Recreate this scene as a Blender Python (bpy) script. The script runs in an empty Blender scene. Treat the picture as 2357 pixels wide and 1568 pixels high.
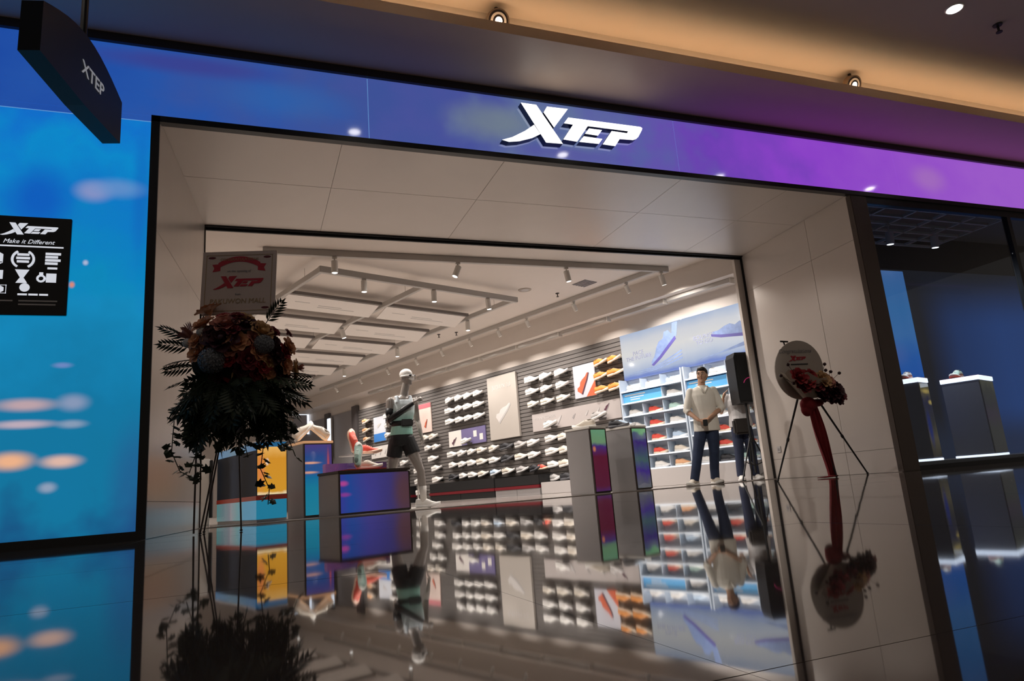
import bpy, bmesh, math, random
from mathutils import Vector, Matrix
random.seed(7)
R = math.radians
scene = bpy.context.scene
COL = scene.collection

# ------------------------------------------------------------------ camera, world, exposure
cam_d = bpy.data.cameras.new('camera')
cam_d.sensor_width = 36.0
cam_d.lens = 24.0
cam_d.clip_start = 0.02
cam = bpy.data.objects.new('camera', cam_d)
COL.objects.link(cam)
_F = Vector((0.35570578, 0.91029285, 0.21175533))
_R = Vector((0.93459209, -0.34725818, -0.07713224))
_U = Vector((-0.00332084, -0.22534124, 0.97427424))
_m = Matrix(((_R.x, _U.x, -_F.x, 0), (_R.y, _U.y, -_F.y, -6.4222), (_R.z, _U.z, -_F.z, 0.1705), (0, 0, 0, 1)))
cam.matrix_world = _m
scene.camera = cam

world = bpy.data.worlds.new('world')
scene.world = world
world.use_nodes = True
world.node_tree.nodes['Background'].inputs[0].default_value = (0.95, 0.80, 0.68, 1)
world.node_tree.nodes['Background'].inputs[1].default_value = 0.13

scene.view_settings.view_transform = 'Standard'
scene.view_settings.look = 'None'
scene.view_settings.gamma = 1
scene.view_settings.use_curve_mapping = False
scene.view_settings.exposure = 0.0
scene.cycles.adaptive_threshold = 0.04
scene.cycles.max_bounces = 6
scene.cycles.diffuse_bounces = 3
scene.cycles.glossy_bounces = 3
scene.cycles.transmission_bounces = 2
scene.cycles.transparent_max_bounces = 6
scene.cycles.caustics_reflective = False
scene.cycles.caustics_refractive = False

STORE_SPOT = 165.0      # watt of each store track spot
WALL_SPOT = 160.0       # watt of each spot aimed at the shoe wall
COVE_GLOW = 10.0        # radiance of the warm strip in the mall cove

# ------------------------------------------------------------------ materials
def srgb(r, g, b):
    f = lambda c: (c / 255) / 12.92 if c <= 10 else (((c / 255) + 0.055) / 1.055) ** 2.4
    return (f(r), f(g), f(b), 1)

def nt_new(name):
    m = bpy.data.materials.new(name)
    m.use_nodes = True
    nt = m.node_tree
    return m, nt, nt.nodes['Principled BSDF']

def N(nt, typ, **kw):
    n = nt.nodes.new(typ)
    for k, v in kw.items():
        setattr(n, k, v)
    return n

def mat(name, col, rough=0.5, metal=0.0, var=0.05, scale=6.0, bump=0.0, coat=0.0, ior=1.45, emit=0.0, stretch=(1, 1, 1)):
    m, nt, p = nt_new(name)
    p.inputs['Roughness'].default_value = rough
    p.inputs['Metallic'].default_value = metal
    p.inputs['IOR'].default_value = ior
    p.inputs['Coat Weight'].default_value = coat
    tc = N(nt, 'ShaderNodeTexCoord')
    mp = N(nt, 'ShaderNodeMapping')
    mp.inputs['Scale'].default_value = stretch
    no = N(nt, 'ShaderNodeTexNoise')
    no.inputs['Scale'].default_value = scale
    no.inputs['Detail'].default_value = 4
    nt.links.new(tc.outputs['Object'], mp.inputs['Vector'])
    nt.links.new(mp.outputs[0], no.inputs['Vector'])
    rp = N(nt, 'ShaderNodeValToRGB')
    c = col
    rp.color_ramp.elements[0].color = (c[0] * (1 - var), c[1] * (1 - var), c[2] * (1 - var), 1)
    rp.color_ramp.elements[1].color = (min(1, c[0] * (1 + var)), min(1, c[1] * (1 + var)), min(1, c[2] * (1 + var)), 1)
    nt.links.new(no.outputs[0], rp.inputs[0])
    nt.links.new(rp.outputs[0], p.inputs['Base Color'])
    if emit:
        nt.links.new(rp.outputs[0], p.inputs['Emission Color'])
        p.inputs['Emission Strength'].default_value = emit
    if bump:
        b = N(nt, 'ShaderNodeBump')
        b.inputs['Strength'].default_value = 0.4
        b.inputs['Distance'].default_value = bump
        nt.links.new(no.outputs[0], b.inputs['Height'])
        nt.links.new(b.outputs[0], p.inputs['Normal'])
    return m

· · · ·

- [Stated task]: From the first line above through the line containing "scene.camera = cam", copy everything exactly, without the pictures.

- [Exercise solution]:
Recreate this scene as a Blender Python (bpy) script. The script runs in an empty Blender scene. Treat the picture as 2357 pixels wide and 1568 pixels high.
import bpy, bmesh, math, random
from mathutils import Vector, Matrix
random.seed(7)
R = math.radians
scene = bpy.context.scene
COL = scene.collection

# ------------------------------------------------------------------ camera, world, exposure
cam_d = bpy.data.cameras.new('camera')
cam_d.sensor_width = 36.0
cam_d.lens = 24.0
cam_d.clip_start = 0.02
cam = bpy.data.objects.new('camera', cam_d)
COL.objects.link(cam)
_F = Vector((0.35570578, 0.91029285, 0.21175533))
_R = Vector((0.93459209, -0.34725818, -0.07713224))
_U = Vector((-0.00332084, -0.22534124, 0.97427424))
_m = Matrix(((_R.x, _U.x, -_F.x, 0), (_R.y, _U.y, -_F.y, -6.4222), (_R.z, _U.z, -_F.z, 0.1705), (0, 0, 0, 1)))
cam.matrix_world = _m
scene.camera = cam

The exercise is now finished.